During a Q&A session with the cast and creators of Pure Pwnage, the gamer nerd web show four episodes into its first-season run on Showcase, the fire alarm begins pulsing.

“It’s like someone is using foul language at regular intervals,” says Jarett Cale, who plays the socially maladapted gamer Jeremy.

After five valiant minutes of ignoring and/or ridiculing the alarm, everyone is finally asked by building staff to vacate the room. (In all fairness, it turns out to be a false alarm.)

Suddenly the front steps of the Direct Energy Centre is milling with superheroes, sci fi villains, x-wing pilots and dressed-down comic fans.

This is a strange anthill to poke with a stick.

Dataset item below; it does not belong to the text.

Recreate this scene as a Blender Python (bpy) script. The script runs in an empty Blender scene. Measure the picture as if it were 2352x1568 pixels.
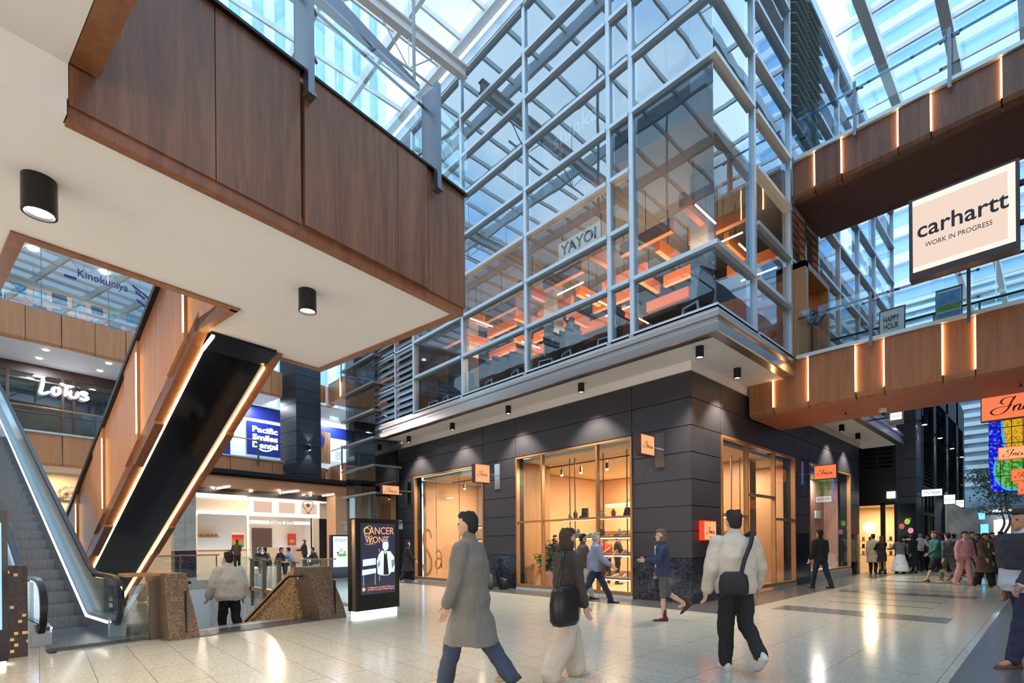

Like most fan conventions, Toronto Comicon offers the universe and delivers a big room full of tables. Comic artists will sign their work, sci fi TV stars chat with you, but ultimately the experience adds up to what you come in with.

When you get right down to it, hero costumes are made for conventions.

Hero outfits don’t have a long shelf life off the page. Capes, python boots, full face masks and lycra whatever were not made for dangerous, weather-prone work like actual crimefighting. They’re meant to be seen for a little bit, and then back to the day job.

And perhaps judged by a panel of peers and… Elvis?

Comicon’s costume contest was presided over by convention organizers, “Ultimate Fangirl” Liana K, from Ed the Sock’s website and three Elvis impersonators and soon-to-be participants in the upcoming Toronto Elvis Festival.

In one memorable moment the Klingon Batman spread his bat cape wide to show its full span to the judges panel, only to have his cape display returned by the middle Elvis.

“I saw this on Animal Kingdom once,” said the emcee. “Now they fight.”

The reluctant grand-prize winter was Waterloo-based costume designer Alexandra Dysinski who created her own steampunk getup.

For the uninitiated, steampunk is a fascinating genre of literature, art or whatever that imagines the future according to the 19th Century.

“I love steampunk,” said Dysinski. “No-one can tell you you’re doing it wrong because it actually never existed.”